Which raises the question: What makes it possible for otherwise intelligent people to believe so obvious a Lie?

The study of families has revealed how some people are taught early on to deny reality.

For example, might part of the answer lie in an upbringing in which children are raised to regard important aspects of their needs and desires as so harshly forbidden that they learn to deny they are there?

Such denial is a lie which, while preventing inner conflict, can spread brokenness out into the world: the forbidden parts of the self remain a disturbing presence on the fringes of consciousness, often leading to the projection onto others – scapegoat groups — those qualities one has been taught to regard as evil.
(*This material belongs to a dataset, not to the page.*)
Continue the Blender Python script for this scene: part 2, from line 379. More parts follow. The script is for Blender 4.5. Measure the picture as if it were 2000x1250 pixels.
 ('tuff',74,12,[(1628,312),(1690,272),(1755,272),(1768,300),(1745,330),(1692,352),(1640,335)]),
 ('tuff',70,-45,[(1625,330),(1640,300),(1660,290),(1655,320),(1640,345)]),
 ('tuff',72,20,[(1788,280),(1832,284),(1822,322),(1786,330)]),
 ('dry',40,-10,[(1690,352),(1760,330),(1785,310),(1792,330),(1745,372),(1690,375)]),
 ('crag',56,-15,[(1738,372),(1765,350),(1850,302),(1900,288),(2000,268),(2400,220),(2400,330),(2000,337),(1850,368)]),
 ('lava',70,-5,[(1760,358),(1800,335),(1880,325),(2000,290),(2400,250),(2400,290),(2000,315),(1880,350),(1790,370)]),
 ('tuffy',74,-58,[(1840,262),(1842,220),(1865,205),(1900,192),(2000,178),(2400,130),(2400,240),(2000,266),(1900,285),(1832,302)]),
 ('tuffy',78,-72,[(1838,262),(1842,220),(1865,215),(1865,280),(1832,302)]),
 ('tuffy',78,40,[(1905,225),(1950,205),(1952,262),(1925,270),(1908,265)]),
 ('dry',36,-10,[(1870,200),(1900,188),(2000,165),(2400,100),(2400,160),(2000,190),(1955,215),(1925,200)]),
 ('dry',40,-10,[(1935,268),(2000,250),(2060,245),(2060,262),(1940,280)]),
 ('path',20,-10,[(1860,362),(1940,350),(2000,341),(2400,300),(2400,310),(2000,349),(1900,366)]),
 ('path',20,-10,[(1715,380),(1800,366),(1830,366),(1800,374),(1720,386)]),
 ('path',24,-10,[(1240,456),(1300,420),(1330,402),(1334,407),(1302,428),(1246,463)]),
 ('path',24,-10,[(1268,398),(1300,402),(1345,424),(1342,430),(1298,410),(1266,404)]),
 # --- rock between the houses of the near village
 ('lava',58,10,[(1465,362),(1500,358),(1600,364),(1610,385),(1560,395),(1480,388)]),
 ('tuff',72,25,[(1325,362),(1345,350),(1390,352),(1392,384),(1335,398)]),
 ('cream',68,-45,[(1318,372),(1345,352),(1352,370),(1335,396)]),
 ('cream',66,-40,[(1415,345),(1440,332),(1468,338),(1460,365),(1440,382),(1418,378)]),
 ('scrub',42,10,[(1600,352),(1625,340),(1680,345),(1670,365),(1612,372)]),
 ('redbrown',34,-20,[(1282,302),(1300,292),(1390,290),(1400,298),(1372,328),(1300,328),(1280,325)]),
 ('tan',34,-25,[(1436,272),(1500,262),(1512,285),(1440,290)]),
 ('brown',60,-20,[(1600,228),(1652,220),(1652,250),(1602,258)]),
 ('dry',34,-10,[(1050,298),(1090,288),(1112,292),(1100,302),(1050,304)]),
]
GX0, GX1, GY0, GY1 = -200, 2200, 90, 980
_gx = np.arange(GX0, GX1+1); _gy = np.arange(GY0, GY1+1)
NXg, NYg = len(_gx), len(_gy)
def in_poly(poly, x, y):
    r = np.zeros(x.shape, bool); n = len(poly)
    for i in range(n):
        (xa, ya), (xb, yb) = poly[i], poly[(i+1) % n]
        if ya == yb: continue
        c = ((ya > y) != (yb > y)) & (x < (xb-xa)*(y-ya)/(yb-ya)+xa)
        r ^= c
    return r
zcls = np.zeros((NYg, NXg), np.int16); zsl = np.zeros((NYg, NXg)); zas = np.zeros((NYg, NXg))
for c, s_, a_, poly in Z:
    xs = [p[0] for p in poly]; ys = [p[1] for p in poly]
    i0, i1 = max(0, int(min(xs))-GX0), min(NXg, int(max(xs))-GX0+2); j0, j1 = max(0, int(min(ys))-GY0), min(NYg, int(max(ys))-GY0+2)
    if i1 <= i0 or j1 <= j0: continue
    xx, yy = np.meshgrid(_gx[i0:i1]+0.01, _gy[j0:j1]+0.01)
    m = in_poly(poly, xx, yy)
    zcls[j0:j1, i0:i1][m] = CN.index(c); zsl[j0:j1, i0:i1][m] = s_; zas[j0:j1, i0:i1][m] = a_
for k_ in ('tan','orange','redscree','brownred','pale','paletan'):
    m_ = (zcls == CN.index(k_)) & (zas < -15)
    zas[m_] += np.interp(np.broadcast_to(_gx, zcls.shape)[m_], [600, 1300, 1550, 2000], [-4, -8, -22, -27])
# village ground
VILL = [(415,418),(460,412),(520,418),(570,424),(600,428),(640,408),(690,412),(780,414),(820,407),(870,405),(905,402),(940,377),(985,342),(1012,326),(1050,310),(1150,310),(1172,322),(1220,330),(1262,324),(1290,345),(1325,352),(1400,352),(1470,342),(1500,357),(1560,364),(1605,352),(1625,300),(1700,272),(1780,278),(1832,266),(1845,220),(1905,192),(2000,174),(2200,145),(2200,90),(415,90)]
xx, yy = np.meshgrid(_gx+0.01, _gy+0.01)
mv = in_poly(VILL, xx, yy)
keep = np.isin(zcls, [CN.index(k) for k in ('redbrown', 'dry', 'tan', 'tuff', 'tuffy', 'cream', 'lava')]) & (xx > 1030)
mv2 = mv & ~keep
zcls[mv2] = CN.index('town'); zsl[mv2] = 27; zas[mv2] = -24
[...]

That’s why it’s no coincidence that many of the same people who bought Trump’s Big Lie also invest great emotional energy into hostility toward some “Them.” No coincidence that people attacking the Capitol to “Stop the Steal” included many White Supremacists, and people whose sweatshirts declared that Hitler hadn’t killed enough Jews.

Another way that brokenness in a family culture might create fertile ground for even obvious lies to take root is suggested by what was my first campaign slogan, “Let’s Talk About the Elephant in the Room.”

That phrase is often used to call attention to some important reality in the family situation that everyone is required to pretend isn’t there. (For example, that one of the parents is a violent alcoholic.)

Such dynamics can teach people to embrace a lie while blinding themselves to the plain truth before their eyes.

Such dynamics also can change what people understand as “Truth.” Instead of its meaning “what the evidence in the world shows to be true,” it becomes instead “what our group agrees to claim is true.

The lie is agreed to because it serves the purposes of those with the power to call the shots, and of the other members because the Lie is what holds their “Us” together (and because speaking truth would threaten their belonging).

If no one believed any lies, the world would become so much more whole. But also, the world would have to be so much more whole for people to grow into beings whose minds the Lie cannot so readily take over.